Andrew's comment reminds me of something I once heard Tony Benn say in response to an interviewer refering to the Labour Party as a Socialist Party (I paraphrase): "The Church and the Labour party are very similar, there have always been socialists within the Labour Party, just as there have always been Christians within the Church." Witty and true (as by Church he was meaning what theologians would call the "visible church").

Andrew B said...

Re Matthew's comment:

For some time I have had the idea that all reformist (and revolutionary) movements suffer from the problem if institutionalisation. It happens to political movements and political parties. It happens to churches and church reform and revival moments. We capture the idealism and energy of the fist wave and in order to try to channel and focus it we organise and instutionalise it. We write constitions and statements of faith and set up organizations and governance structures.

In this way we get control of movements of the Spirit and quench them.
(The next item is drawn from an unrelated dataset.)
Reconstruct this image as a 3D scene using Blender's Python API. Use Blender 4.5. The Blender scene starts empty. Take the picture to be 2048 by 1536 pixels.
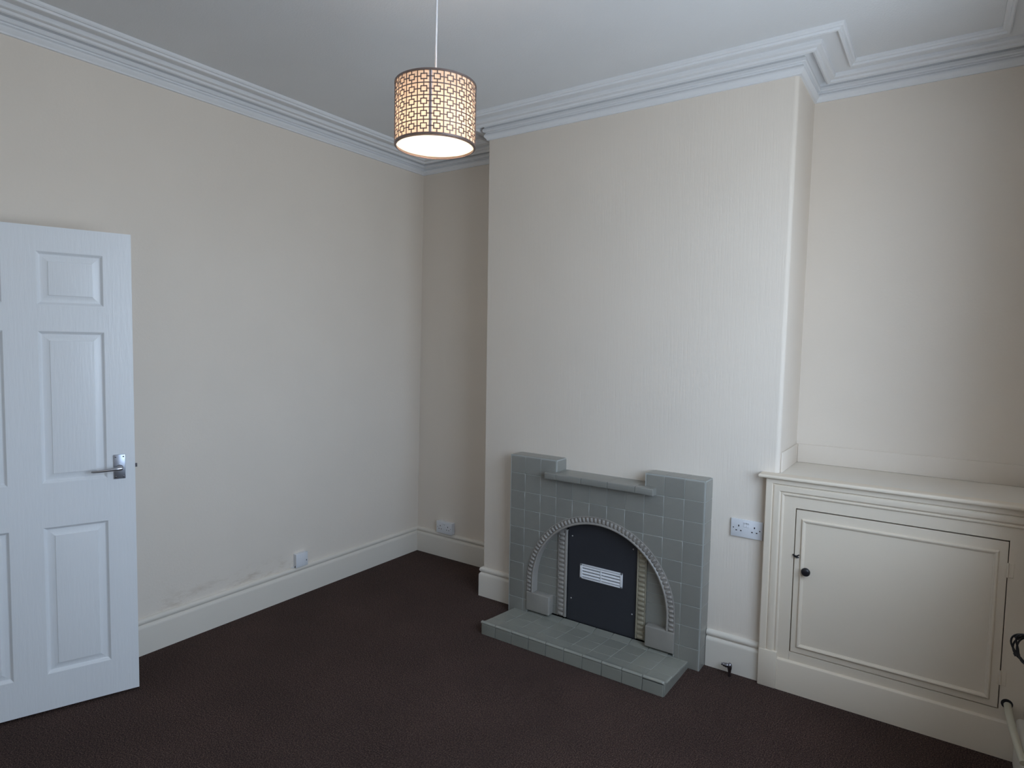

What is the solution? Anarchy? One idea I had was to adopt the OT concept of jubilee. Every 50 years we should throw away all our church organizations, institutions, leadership structures and go back to Acts 2. Sell all the property. Empty all the bank accounts. Fire all the staff. Discharge all the volunteers. Go back home and start afresh, in houses.

Andrew B said...

Re Steven's comment on Neanderthalers a few days ago (you still on here Steven?):

Yesterday I drove my teenage daughter and a couple of her schoolfriends to a rock concert in Cologne - the roadsign to the Neanderthalers flashed past at some point.

Just goes to prove - evolution must be true! ;-)

Matthew said...

Andrew B - I think your assessment of the quenching of the Spirit by institutionalisation of the church is spot on.

But I do believe that the bible makes provision for governance and rule in the Church without institutions. The NT minsitries of Apostles, Prophets, Elders etc can and do function in today's church without written constitutions.

The Jubilee idea has real appeal - though I suggest the only leaders with the bottle to do it would probably be the ones who didn't need to!